Por Claudia Cadelo.
Yo tuve suerte: terminé noveno grado con un maestro para cada asignatura. Unos años después empezó la debacle de profesores emergentes condenados a la no especialización. Un mismo maestro impartiría las ciencias y las letras de toda la secundaria. La vieja guardia de la instrucción retrocedió atemorizada (el diablo sabe más por viejo que por diablo) y la mayoría de los profesores cambió de nivel de enseñanza, pidió la baja o se retiró de una larga trayectoria profesional siempre mal pagada.
Apagada la voz de la experiencia, el Ministerio de Educación dio rienda suelta a su imaginativo del absurdo, y de las clases sin especialización pasamos a las clases por televisión. Para colmo de males el salario y las malas condiciones de las aulas continuaron siendo los mismos.
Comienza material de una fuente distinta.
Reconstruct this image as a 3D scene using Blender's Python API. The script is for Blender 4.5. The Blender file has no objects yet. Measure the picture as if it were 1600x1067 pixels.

Se acabó la era académica y entramos en la era ideológica: más política y menos conocimientos.
Así las cosas, los maestros emergentes se cansaron rápido de una profesión que daba más trabajo que ganancias y el gobierno decidió castigarlos con siete largos años de servicio social obligatorio en las aulas. La negligencia, la corrupción y la mediocridad se instalaron donde antes vivían la sapiencia y el magisterio. Los padres con posibilidades económicas buscaron maestros particulares y los otros se resignaron a cambiar a cada rato de escuela sus hijos.
En eso a alguien se le ocurrió la peregrina idea de probar una "novedosa" receta: la enseñanza especializada. Ahora vuelven los días en los que el profesor de matemáticas sólo se ocupa de números y no de sintaxis ni efemérides. Cuatro o cinco escuelas en La Habana sirven de conejillo de indias para el "inédito experimento" y los padres -entre los cuales tengo a varias amigas- mueven cielo y tierra para que sus niños estén entre los escogidos para "ensayar la nueva fórmula".